Velocity and stroke rate reconstruction of canoe sprint team boats based on panned and zoomed video recordings
This work provides coaches with an automated, highly accurate tool for performance analysis in canoe sprint, eliminating the need for on-boat sensors or manual annotation.
This paper developed a video-based system to reconstruct velocity and stroke rate for canoe sprint team boats from panned and zoomed video recordings. The system achieved a velocity RRMSE of 0.020 and a stroke rate RRMSE of 0.022 when compared against GPS data from elite competitions.
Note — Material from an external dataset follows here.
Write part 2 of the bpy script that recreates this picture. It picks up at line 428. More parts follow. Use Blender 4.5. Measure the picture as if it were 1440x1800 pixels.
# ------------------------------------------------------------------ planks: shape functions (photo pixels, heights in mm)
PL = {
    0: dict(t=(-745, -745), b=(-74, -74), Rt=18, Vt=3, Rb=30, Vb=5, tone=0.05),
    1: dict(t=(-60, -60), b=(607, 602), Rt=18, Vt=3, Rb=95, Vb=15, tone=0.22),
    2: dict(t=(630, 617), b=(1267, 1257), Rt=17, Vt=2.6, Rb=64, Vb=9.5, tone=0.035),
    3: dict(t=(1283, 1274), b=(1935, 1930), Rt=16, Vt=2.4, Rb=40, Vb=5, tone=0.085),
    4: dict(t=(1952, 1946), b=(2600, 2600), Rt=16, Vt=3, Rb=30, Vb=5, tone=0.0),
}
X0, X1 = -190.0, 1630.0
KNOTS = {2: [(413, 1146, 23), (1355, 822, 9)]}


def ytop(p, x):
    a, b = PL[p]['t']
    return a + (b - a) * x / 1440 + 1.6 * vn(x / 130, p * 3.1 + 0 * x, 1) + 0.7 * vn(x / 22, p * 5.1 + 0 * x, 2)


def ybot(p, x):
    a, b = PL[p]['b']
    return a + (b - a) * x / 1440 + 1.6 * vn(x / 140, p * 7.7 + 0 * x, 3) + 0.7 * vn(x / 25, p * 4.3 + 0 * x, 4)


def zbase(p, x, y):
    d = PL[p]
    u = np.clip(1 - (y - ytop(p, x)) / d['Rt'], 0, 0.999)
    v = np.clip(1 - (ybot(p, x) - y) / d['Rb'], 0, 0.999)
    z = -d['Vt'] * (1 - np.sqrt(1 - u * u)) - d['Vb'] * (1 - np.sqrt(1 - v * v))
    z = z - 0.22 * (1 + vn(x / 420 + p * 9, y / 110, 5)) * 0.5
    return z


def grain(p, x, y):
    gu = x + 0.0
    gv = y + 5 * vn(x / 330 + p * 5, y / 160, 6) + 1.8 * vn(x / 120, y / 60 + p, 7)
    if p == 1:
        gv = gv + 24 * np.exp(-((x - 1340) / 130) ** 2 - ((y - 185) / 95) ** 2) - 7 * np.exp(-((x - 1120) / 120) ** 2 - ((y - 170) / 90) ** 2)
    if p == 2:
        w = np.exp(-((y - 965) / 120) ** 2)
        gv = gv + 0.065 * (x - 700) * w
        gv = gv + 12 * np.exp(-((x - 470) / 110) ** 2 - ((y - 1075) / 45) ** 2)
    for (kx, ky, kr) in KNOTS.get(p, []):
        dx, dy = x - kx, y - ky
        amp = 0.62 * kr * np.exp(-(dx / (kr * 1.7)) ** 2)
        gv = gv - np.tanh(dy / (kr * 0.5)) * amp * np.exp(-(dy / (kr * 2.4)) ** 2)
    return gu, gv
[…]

Pacing strategies, defined by velocity and stroke rate profiles, are essential for peak performance in canoe sprint. While GPS is the gold standard for analysis, its limited availability necessitates automated video-based solutions. This paper presents an extended framework for reconstructing performance metrics from panned and zoomed video recordings across all sprint disciplines (K1-K4, C1-C2) and distances (200m-500m). Our method utilizes YOLOv8 for buoy and athlete detection, leveraging the known buoy grid to estimate homographies. We generalized the estimation of the boat position by means of learning a boat-specific athlete offset using a U-net based boat tip calibration. Further, we implement a robust tracking scheme using optical flow to adapt to multi-athlete boat types. Finally, we introduce methods to extract stroke rate information from either pose estimations or the athlete bounding boxes themselves. Evaluation against GPS data from elite competitions yields a velocity RRMSE of 0.020 +- 0.011 (rho = 0.956) and a stroke rate RRMSE of 0.022 +- 0.024 (rho = 0.932). The methods provide coaches with highly accurate, automated feedback without requiring on-boat sensors or manual annotation.